Meo Fusciuni is the poet of perfumery.
He is one of the few artists to offer such unique, artistically-elaborate creations, supported by a complex aesthetic understanding, by a well-characterized and consolidated vision of perfumery and art but, at the same time, with a very high technical level of composition.

Meo is interested in dreams – he is all the time, and not only in this case: a poet never actually deals with trite realism.
In the case of Sogni (Dreams in Italian), we tiptoe into an actual dream of his.
It is a beautiful dreamy context since it comforts and consoles; it consoles me so much that this gesture of love moves me, as if I didn’t deserve such loving caress. The dream is set in a Japanese context – very much loved by Meo – whose references are delicately suggested in its development.
The dry-down corresponds – in a technically-admirable way – to the development of the very same dream. Let’s smell the freshly-sprayed perfume: we are about to enter a ryokan just after the rain has stopped.
The hints of wet Japanese pine needles are striking, with the typical intensity of nature that restarts its strong and humid scents only after the rain has stopped.
The delicately woody smell of the tatami arrives quietly.
While the dream develops, it becomes more intense: the pine needles outside fade and we find ourselves inside the structure, where the tatami mats cover the floor completely.
We are served warm rice, like an gentle hug full of modesty and simplicity.
A roasted and nutty hint reminds me of Genmaicha tea, made of green tea mixed with roasted brown rice. In contrast, a refreshing and graceful peony almost brings us back to the waking state. It finally dries in a wonderful and unprecedented woody accord, supported by Guaiac wood but above all incense, thus recalling the Japanese kodo ritual. The beauty of this perfume lies in a complexity hidden by an apparent naturalness: an almost casual and transient, emotional and melancholy naturalness. It reminds me of the principles of wabi sabi, which celebrates the beauty of imperfection and of the ephemeral.

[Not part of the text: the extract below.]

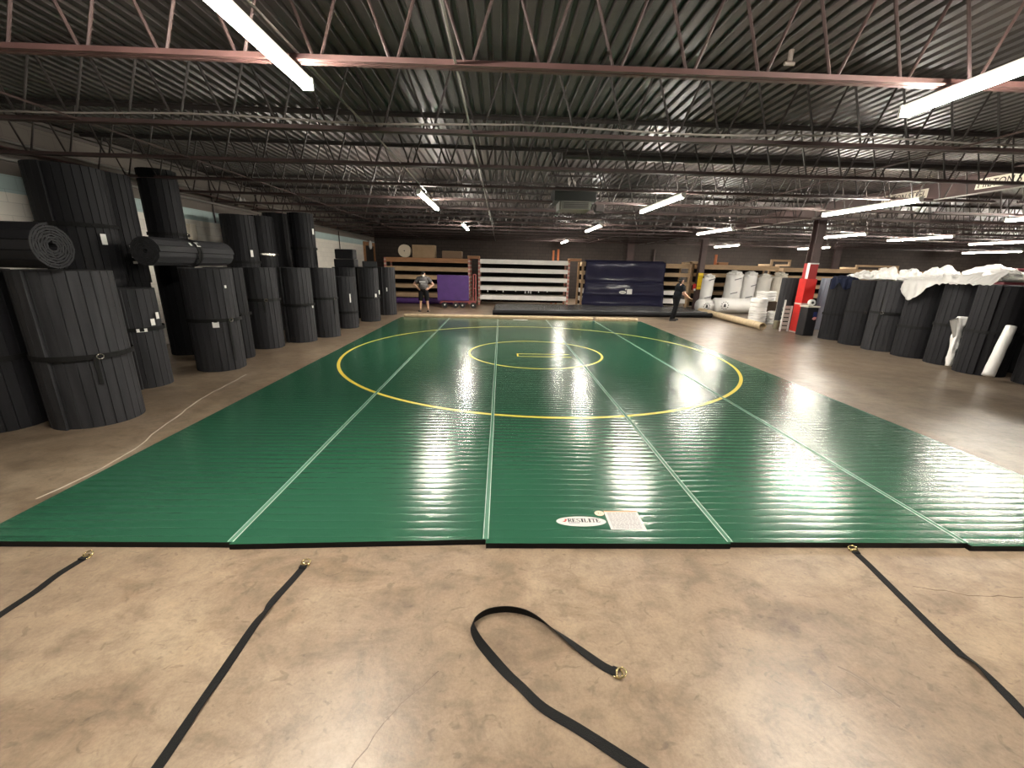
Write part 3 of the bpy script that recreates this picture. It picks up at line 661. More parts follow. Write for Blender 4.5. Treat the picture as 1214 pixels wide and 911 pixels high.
rack(13.95, 20.2, YR, [(2.02, 2.22), (1.63, 1.82), (1.18, 1.36), (.70, .91)], [WOOD]*4, 'timber rack at the right behind the heaped white plastic', post=WOOD)
rack(20.5, 27.0, YR, [(1.98, 2.18), (1.6, 1.8), (1.15, 1.33), (.7, .9)], [WOOD]*4, 'farthest right timber rack behind the long white drape', post=WOOD)
# purple roll under the left rack
bm = bmesh.new(); tube(bm, [(-6.5, YR-.32, .15), (-2.6, YR-.32, .15)], .15, 20); tag(obj('vinyl_roll', bm, PURPLE, smooth=False), 'purple vinyl roll on the floor under the left timber rack', 'roll')
# things on top of the left rack
t = thing('cable_reel', 'round pale reel disc on top of the left timber rack', 'reel', (-5.75, YR+.1, 2.288))
for y in (-.05, .20):
    bm = bmesh.new(); tube(bm, [(0, y, .31), (0, y+.03, .31)], .31, 28); obj('flange', bm, M('cream reel', (.66, .58, .46), .6), t)
bm = bmesh.new(); tube(bm, [(0, -.02, .31), (0, .20, .31)], .14, 16); obj('drum', bm, CARD, t)
bm = bmesh.new(); tube(bm, [(0, -.056, .31), (0, -.045, .31)], .03, 10); obj('hub', bm, INK, t)
def carton(x0, x1, y0, y1, z0, z1, label, mat=CARD, rz=0):
    cx, cy = (x0+x1)/2, (y0+y1)/2; t = thing('cardboard_box', label, 'box', (cx, cy, z0), rz, None)
    hx, hy, h = (x1-x0)/2, (y1-y0)/2, z1-z0
    bm = bmesh.new(); bbox(bm, -hx, hx, -hy, hy, 0, h, .008); obj('carton', bm, mat, t)
    bm = bmesh.new(); box(bm, -hx-.001, hx+.001, -.03, .03, h, h+.002); box(bm, -hx+.0, hx, -hy-.002, -hy, h-.012, h-.004); obj('closure_tape', bm, KRAFT, t)
    return t
carton(-5.35, -4.22, YR+.05, YR+.7, 2.288, 2.90, 'larger cardboard box on the left rack right of the reel')
carton(-3.85, -2.85, YR+.1, YR+.75, 2.288, 2.64, 'lower cardboard box on the left rack near its right end', M('brown card', (.2, .13, .085), .8))
def frame_stand(x0, x1, z0, z1, label, y=YR):
    t = thing('timber_trestle', label, 'frame', ((x0+x1)/2, y, z0), 0, 'small timber frames on the rack tops'); hw = (x1-x0)/2; h = z1-z0
    for s in (-1, 1):
        bm = bmesh.new(); box(bm, s*hw-.05, s*hw+.05, 0, 1.1, 0, .1); box(bm, s*hw-.05, s*hw+.05, 0, .08, .1, h-.1); obj('upright', bm, WOOD, t)
    bm = bmesh.new(); box(bm, -hw-.05, hw+.05, 0, .1, h-.1, h); box(bm, -hw-.05, hw+.05, 1.0, 1.1, h-.1, h) if h > .5 else None; obj('rail', bm, WOOD, t)
    return t
carton(-2.55, -1.95, YR+.05, YR+.9, 2.30, 2.44, 'flat brown crate bridging the gap between left and white racks', WOODO)
carton(2.72, 3.32, YR+.05, YR+.9, 2.30, 2.43, 'flat brown crate bridging the white rack and the navy sheet rack', WOODO)
frame_stand(9.05, 9.62, 2.29, 2.42, 'timber frame on the rack tops beside the yellow sign column')
frame_stand(13.3, 14.25, 2.29, 2.62, 'timber frame above the white wrapped standing rolls')
frame_stand(17.9, 20.1, 2.23, 2.45, 'wide timber frame above the heaped white plastic')
for x, zt in ((2.0, 2.84), (2.26, 2.9)):
    bm = bmesh.new(); box(bm, x-.05, x+.05, YR+1.23, YR+1.33, 0, zt); tag(obj('steel_upright', bm, ORANGE), 'shorter orange upright behind the white shelves' if x < 2.1 else 'taller orange upright behind the white shelves', 'upright', 'orange uprights')
bm = bmesh.new(); box(bm, 10.42, 10.52, YR+.3, YR+.4, 2.288, 2.80); tag(obj('timber_post', bm, ORANGE), 'short orange stick standing on the rack right of the yellow sign', 'stick')
bm = bmesh.new(); bbox(bm, 10.58, 11.1, YR+.2, YR+.6, 2.288, 2.42, .01); tag(obj('timber_block', bm, WOODO), 'low orange timber block beside the orange stick', 'block')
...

Sogni represents, in an olfactory composition, a selection of haiku by Yasunari Kawabata, Japanese writer of the last century, who accompanied me in the discovery and deployment of this perfume, thanks to beautiful postcards that also reproduce photos – dreamy and exciting – of Meo same. Sogni is a beautiful mental journey to the lands of the Far East. But it’s not merely a physical journey. It is a restitution of the aesthetic and spiritual values of those lands. 
They are not just hints stolen from a distant civilization: it is a gentle, respectful approach, a philosophical understanding of the beauty of Nature in its impermanent nature, in the highly controlled, exhilarating and melancholy emotion that arises from acknowledging the passing condition and being completely transient.

Some haiku that touched me while listening to Meo through his work Dreams:

The tinkling of light,
The leaf falls,
In silence.
I dreamed of a golden labyrinth,
That was the past.

The edge of nothing is close,
Japanese garden steps
are far away,
I pet the white cat.

Such a beautiful perfume. 
One of the most beautiful, pleasant to wear and original of this year.